差し色はエンジと蛍光イエロー。コーディネートのアクセントに活躍するナイロンベルトは今季初リリースの新アイテム。

ーーグレーとエンジの組み合わせがすごくモダンに見えます。

南:だけどジャケットにパーカーを合わせていたり、ファッション的な目線で行くと意外とアメカジなんですよ。1990年代とか2000年ぐらいのストリートファッションが合体しているような。それをすごく削ぎ落としているんです。ステッチだったりとか、無駄なものはできるだけ排除しています。

注目したい2024秋冬シーズンの
キーアイテム。

 ーー注目すべきアイテムを教えてください。

南:ブルゾンはいつもシングルしか作らないんですが、今回はダブルを作ってみました。ライダースジャケットみたいにならないように、できるだけ上質にしたくてムートンで作っています。襟は立てて着られるようになっています。首を守ればなんとかなると思っているので(笑)。ティアドロップ型のファスナーはイタリアの〈ラッカーニ〉。シンプルで普通の服を作るので、こういう付属品とかディテールにはこだわっています。

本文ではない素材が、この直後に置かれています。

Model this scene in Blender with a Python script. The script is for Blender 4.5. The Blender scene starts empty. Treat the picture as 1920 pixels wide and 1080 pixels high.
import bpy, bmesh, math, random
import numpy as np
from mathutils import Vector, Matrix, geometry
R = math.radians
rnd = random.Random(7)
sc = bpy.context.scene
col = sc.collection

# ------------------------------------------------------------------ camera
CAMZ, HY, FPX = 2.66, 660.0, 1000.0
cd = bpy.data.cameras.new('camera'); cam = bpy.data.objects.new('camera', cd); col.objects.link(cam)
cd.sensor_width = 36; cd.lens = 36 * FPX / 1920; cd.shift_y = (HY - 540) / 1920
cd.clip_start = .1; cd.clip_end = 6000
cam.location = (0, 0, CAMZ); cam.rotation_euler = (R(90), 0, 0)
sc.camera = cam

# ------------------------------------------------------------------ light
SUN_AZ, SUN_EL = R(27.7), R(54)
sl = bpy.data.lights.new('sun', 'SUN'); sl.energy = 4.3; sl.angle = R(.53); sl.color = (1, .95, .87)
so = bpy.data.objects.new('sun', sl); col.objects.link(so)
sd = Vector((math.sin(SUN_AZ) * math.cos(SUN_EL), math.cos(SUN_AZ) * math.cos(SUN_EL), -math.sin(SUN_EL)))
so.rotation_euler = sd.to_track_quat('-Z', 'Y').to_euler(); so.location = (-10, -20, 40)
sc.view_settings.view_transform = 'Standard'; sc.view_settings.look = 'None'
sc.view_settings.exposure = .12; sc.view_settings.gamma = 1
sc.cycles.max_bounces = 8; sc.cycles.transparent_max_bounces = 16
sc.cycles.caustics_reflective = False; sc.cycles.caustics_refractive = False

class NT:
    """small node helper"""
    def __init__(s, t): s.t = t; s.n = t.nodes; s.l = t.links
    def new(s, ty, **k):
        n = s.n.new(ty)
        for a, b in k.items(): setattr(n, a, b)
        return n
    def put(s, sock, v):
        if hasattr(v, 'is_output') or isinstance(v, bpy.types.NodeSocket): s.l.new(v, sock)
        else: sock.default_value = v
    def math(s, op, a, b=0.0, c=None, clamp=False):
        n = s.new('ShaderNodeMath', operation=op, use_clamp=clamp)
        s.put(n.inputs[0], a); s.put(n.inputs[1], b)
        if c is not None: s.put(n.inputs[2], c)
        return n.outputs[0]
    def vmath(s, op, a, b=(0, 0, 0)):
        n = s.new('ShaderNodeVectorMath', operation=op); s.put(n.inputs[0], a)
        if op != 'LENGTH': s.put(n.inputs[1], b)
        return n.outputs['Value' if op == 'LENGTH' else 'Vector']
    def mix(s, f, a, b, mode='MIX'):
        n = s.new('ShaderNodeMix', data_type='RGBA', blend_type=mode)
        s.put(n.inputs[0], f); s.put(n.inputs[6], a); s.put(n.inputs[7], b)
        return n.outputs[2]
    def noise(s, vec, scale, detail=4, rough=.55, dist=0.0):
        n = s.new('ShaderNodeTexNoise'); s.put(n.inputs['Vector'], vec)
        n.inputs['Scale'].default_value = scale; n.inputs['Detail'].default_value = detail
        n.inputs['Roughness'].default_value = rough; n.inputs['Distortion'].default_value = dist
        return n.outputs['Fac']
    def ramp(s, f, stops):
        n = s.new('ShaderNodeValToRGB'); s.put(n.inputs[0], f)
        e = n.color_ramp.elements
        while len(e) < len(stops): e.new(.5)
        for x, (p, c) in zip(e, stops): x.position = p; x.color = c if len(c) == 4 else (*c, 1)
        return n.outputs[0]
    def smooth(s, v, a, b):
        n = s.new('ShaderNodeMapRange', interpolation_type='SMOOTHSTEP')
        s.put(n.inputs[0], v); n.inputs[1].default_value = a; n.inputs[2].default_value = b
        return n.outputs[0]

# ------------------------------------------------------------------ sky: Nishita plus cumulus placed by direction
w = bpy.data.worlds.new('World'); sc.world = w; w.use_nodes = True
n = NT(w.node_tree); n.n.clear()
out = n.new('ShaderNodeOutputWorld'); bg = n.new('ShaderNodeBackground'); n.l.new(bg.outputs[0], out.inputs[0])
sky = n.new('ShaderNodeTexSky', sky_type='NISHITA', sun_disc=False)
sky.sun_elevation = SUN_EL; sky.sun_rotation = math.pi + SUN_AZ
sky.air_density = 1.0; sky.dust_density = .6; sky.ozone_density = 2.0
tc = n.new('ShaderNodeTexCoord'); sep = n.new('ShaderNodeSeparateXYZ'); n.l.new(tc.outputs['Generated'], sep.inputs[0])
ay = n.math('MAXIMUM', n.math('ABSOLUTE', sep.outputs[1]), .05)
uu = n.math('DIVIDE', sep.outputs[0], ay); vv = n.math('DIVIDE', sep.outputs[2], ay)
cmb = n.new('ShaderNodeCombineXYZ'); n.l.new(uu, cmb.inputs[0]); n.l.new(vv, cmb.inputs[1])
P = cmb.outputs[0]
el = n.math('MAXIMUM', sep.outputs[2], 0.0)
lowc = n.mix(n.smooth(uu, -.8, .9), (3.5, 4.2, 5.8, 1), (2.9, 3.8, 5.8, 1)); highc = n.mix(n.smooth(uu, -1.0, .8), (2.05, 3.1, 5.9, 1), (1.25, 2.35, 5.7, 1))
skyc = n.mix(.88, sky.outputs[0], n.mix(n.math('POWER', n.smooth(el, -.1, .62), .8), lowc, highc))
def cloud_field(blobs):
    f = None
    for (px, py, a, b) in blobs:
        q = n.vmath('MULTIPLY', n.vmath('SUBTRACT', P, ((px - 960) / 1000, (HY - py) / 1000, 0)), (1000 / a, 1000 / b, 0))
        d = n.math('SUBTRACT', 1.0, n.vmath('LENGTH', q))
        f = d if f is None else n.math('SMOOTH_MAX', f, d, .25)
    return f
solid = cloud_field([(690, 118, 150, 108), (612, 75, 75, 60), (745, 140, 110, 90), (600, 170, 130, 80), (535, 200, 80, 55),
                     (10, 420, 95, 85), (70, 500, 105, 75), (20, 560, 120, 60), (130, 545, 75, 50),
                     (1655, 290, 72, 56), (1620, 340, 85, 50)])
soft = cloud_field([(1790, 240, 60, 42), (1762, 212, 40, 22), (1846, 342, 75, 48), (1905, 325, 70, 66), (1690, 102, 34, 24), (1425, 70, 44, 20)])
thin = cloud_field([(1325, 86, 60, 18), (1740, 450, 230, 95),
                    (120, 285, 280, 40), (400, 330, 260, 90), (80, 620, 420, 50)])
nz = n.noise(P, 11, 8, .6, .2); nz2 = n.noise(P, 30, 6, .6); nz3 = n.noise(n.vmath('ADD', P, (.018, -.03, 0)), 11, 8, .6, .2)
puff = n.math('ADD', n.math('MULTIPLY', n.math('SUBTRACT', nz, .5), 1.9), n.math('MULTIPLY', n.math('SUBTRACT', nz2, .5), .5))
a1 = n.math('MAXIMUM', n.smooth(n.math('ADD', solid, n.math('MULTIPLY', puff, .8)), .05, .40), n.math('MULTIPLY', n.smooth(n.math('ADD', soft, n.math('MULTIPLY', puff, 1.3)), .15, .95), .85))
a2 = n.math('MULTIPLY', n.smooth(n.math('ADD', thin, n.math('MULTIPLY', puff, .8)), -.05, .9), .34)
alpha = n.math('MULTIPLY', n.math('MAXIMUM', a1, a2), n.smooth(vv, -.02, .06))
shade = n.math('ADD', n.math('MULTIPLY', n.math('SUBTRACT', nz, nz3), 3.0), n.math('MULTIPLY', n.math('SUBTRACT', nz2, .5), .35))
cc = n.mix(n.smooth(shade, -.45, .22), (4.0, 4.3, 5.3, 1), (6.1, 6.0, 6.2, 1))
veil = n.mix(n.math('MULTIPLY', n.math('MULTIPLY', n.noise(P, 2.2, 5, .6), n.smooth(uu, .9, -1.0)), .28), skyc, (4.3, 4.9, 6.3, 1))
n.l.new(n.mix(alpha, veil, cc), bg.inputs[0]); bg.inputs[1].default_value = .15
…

Jacket Sheep Mouton Aviator Jacket ¥190,000 + tax


南:パーテックスのアイテムもおすすめです。薄くて軽くて暖かいというのが秋冬コレクションでやりたいことなんですが、これはいいですよ。真冬に1人だけ異常に薄着してるのにまったく寒そうにしてない人がいる、みたいな感じ。ネックウォーマーはルックでは同素材のアイテムと合わせていますが、アクセサリー的に使ってみてください。ニットに合わせてテック感をプラスしてみるとか、面白いと思います。